* DATA SHOWN *
## Begin

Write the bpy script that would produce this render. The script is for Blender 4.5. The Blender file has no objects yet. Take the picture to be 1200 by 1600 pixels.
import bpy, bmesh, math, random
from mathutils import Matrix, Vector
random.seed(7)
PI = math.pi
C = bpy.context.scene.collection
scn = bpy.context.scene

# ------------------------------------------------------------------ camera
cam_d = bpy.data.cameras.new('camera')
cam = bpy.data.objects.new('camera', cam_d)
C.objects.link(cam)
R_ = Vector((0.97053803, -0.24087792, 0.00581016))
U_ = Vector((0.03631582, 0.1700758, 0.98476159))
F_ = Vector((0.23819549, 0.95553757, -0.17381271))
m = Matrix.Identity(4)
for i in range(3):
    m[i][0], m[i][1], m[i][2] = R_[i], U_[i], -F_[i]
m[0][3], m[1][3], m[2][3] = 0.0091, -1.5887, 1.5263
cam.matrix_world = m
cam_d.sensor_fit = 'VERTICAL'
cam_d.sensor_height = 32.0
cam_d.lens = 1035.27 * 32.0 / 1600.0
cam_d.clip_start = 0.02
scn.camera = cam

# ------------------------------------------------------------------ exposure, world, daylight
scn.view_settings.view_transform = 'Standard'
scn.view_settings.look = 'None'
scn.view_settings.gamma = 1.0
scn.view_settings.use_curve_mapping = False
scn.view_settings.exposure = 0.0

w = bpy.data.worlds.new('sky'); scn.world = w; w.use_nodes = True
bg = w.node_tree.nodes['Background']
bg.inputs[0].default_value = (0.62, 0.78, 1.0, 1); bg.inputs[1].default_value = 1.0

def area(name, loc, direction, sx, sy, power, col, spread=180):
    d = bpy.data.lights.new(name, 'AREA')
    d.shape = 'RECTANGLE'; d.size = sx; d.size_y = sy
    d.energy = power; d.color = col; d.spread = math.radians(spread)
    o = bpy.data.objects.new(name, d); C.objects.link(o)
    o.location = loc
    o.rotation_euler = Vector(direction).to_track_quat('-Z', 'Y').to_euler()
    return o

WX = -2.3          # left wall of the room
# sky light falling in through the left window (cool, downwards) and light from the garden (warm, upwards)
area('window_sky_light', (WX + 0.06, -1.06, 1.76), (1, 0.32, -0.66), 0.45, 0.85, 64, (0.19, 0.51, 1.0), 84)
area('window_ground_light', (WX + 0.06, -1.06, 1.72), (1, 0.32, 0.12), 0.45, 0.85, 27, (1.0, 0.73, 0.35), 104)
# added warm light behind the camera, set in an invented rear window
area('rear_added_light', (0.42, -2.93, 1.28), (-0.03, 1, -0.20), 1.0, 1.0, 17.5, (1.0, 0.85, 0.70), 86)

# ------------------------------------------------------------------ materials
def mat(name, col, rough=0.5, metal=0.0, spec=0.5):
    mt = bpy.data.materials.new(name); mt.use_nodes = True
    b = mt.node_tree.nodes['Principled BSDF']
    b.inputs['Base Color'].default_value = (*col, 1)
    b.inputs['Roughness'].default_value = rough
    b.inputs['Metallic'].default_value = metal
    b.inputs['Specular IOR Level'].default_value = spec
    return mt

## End
## Begin

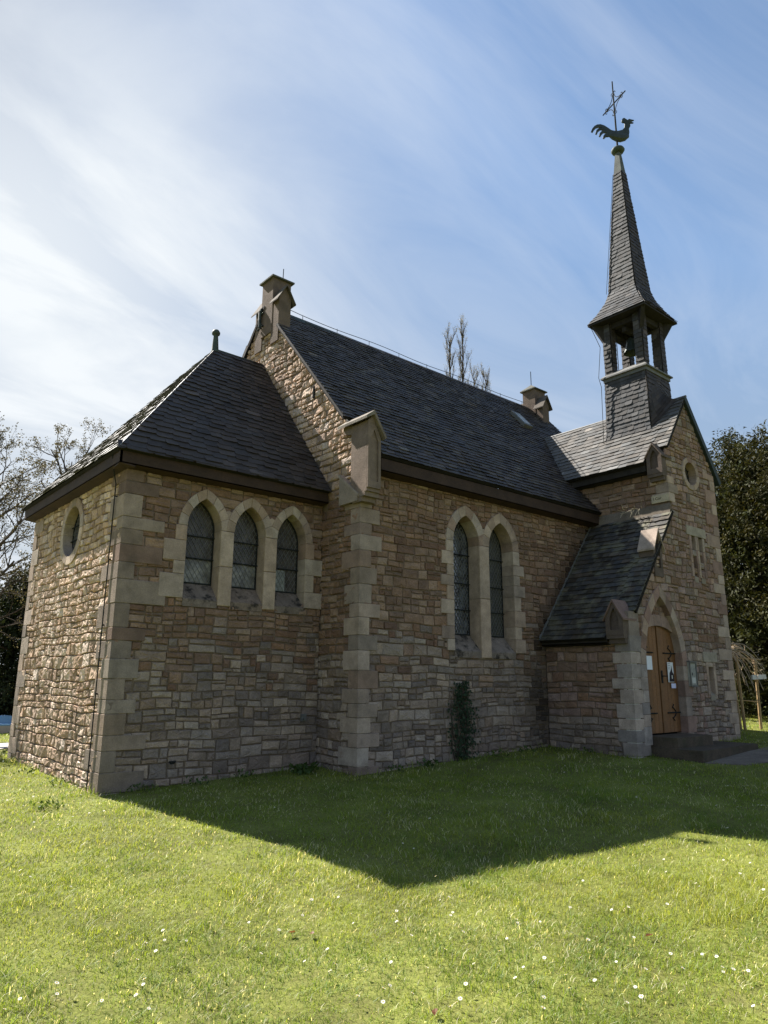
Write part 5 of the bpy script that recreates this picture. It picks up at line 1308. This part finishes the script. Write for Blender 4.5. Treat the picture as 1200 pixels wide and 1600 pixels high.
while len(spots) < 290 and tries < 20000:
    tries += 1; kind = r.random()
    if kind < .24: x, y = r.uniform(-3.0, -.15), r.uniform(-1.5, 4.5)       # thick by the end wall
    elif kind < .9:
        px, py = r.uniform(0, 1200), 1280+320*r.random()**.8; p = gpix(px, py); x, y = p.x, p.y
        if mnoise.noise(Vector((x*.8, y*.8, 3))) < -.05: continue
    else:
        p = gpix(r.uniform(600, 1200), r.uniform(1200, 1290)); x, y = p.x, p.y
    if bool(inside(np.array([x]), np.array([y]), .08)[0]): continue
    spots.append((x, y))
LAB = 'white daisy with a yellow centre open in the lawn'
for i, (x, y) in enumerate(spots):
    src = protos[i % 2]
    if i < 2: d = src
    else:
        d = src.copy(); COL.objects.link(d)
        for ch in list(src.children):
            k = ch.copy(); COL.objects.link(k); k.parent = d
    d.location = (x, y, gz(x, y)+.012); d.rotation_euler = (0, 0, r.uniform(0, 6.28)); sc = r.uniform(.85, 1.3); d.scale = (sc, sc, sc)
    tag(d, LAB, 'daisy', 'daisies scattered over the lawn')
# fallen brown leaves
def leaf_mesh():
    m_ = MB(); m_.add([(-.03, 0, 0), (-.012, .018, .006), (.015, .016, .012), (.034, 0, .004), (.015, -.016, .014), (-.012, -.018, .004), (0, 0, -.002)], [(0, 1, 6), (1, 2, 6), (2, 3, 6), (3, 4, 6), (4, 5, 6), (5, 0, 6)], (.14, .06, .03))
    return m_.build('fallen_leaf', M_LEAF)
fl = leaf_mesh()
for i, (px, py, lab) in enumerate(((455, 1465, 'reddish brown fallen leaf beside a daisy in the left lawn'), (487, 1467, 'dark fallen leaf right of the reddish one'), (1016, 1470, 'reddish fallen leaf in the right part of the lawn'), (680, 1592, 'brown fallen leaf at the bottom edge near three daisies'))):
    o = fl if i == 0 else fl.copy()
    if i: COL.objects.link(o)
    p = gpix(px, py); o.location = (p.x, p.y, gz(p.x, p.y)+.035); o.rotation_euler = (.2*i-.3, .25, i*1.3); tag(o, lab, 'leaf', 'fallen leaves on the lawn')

## End
## Begin

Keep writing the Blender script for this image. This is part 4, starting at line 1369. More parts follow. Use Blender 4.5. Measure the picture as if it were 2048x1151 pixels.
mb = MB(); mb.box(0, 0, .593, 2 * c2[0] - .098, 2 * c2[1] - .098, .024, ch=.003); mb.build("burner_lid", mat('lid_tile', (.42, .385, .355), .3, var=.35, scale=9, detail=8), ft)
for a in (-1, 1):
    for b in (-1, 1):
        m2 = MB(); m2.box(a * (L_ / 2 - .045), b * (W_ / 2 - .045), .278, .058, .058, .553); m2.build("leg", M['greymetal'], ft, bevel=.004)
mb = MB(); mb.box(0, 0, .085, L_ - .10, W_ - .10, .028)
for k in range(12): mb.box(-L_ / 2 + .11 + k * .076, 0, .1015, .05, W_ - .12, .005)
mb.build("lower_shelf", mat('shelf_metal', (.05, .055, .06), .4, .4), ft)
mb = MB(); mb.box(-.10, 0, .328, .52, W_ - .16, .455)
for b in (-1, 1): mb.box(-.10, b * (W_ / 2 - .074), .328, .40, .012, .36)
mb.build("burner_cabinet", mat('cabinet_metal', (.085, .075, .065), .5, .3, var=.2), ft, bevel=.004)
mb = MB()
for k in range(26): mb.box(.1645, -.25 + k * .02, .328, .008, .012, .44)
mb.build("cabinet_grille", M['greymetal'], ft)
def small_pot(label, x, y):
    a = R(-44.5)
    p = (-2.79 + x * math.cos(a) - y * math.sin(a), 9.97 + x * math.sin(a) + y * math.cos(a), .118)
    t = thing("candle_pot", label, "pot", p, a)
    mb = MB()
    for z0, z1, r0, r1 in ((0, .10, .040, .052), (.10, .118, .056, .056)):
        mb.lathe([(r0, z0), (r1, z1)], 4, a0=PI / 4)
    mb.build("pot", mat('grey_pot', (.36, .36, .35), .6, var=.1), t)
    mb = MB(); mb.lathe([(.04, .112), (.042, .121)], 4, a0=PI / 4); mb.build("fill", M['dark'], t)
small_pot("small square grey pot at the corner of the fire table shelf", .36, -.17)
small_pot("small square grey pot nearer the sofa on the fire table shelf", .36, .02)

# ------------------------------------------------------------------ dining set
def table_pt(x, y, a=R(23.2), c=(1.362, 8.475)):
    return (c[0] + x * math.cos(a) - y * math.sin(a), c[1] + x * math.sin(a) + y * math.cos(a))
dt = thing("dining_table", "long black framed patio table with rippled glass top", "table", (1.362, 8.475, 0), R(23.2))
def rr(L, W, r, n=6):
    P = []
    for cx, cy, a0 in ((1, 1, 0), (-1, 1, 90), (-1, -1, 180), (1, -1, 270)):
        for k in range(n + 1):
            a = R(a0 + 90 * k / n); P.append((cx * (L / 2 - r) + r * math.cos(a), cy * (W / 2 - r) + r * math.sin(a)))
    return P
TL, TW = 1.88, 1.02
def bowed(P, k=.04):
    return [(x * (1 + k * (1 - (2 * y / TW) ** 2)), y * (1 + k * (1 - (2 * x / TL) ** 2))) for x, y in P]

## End

* YOUR GOAL *
Extract verbatim only those lines that run from the line with "Write the bpy" to the line with "scn = bpy.context.scene", inclusive.

* ANSWER FOR THE TASK *
Write the bpy script that would produce this render. The script is for Blender 4.5. The Blender file has no objects yet. Take the picture to be 1200 by 1600 pixels.
import bpy, bmesh, math, random
from mathutils import Matrix, Vector
random.seed(7)
PI = math.pi
C = bpy.context.scene.collection
scn = bpy.context.scene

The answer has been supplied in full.